Bien entendu, les commentaires principaux des résultats des élections européennes du 25 Mai dernier ont porté sur le résultat du FN et l’effondrement des partis gouvernementaux.
Il y a cependant quelques faits importants qui ont rarement été mis en valeur
PNG - 42.9 ko Tout d’abord, tout le monde s’attendait à une nouvelle progression de l’abstention, or celle-ci recule légèrement, passant de 59,37% à 57,57%, presque deux points de moins. On peut dire que c’est négligeable et que cela représente presque autant que les blancs. Cependant, l’apparition du vote blanc, qui n’avait bien sûr aucun sens particulier puisque non pris en compte comme exprimé, donc équivalent dans les résultats au vote nul, réduit visiblement les votes nuls, le total des deux étant stable. C’est donc une surprise qui doit conduire à s’interroger deux mois après des élections municipales qui avaient vu, elles, une nette progression de l’abstention.
La spectaculaire progression du vote FN est dans ce contexte un message affirmé. Le vote FN a semblé pour 4 millions d’électeurs, un outil utile pour dire quelque chose. Même si les 3,5 millions d’électeurs FN 2014 de plus qu’en 2009 laisse encore 1,7 million d’électeurs FN des présidentielles dans l’abstention... En s’affichant en tête de ces élections, le FN a clairement gagné en légitimité et pèsera d’autant plus sur nos institutions et les rapports de force politiques.
Bien sûr, ce vote FN accompagne le rejet massif des partis gouvernementaux. La gauche gouvernementale perd près 750 000 voix sur 2009, plus de 6 millions sur les présidentielles, la droite perd autant, 450 000 voix sur 2009, plus de 6 millions sur les présidentielles !

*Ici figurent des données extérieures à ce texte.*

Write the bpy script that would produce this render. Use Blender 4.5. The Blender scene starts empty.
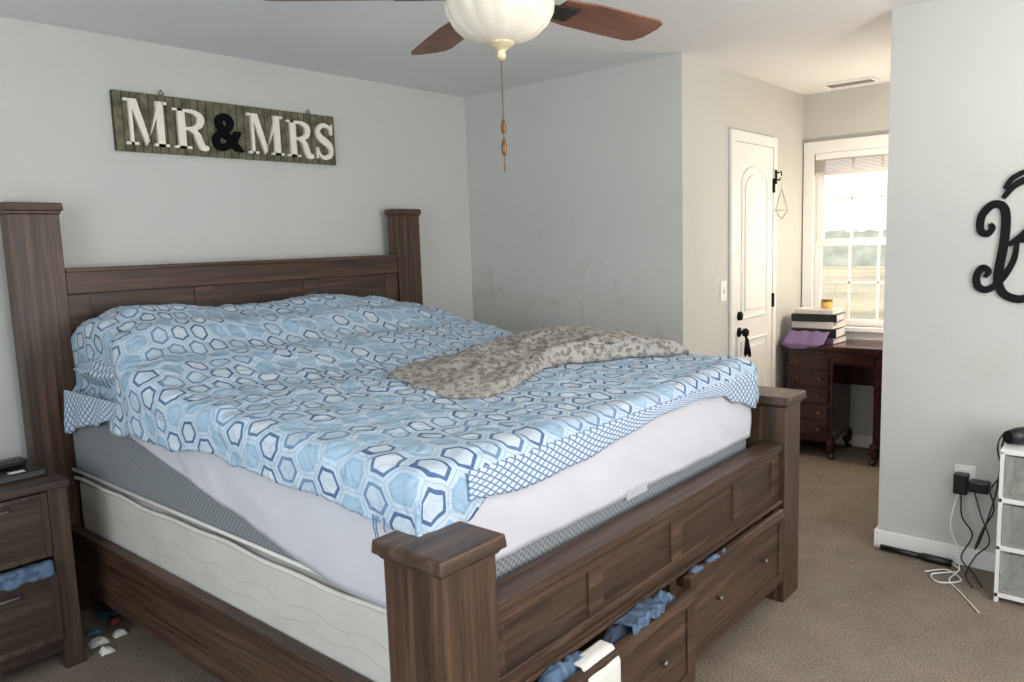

PNG - 36.2 ko Mais ce n’est pas le PS qui prend la plus grosse claque ! Il ne perd que 200 000 voix sur 2009, alors que EELV en perd 1200 000 et que la gauche de la gauche (Front de Gauche et extrême-gauche compris) en perd 600 000 ! Il est vrai que les verts avaient entre temps fait un résultat calamiteux aux présidentielles, mais ce parti qui avait cru échapper à la critique en quittant le gouvernement deux mois avant les européennes prend de plein fouet le message du 25 Mai !
Et si la droite est bousculée (au total, elle perd 6% de ses voix de 2009), elle l’est moins que la gauche qui en perd 17%, et que la gauche de la gauche qui en perd 28% ! Mieux, en mobilisation réelle, donc en % des inscrits, elle perd moins de 2%, passant de 16,75% à 14,95% (divers droite + droite + centre), quand la gauche en perd 4, de 17,65% à 13,86 %. De fait, le total droite extrême-droite n’a jamais été aussi élevé, avec 61% des exprimés !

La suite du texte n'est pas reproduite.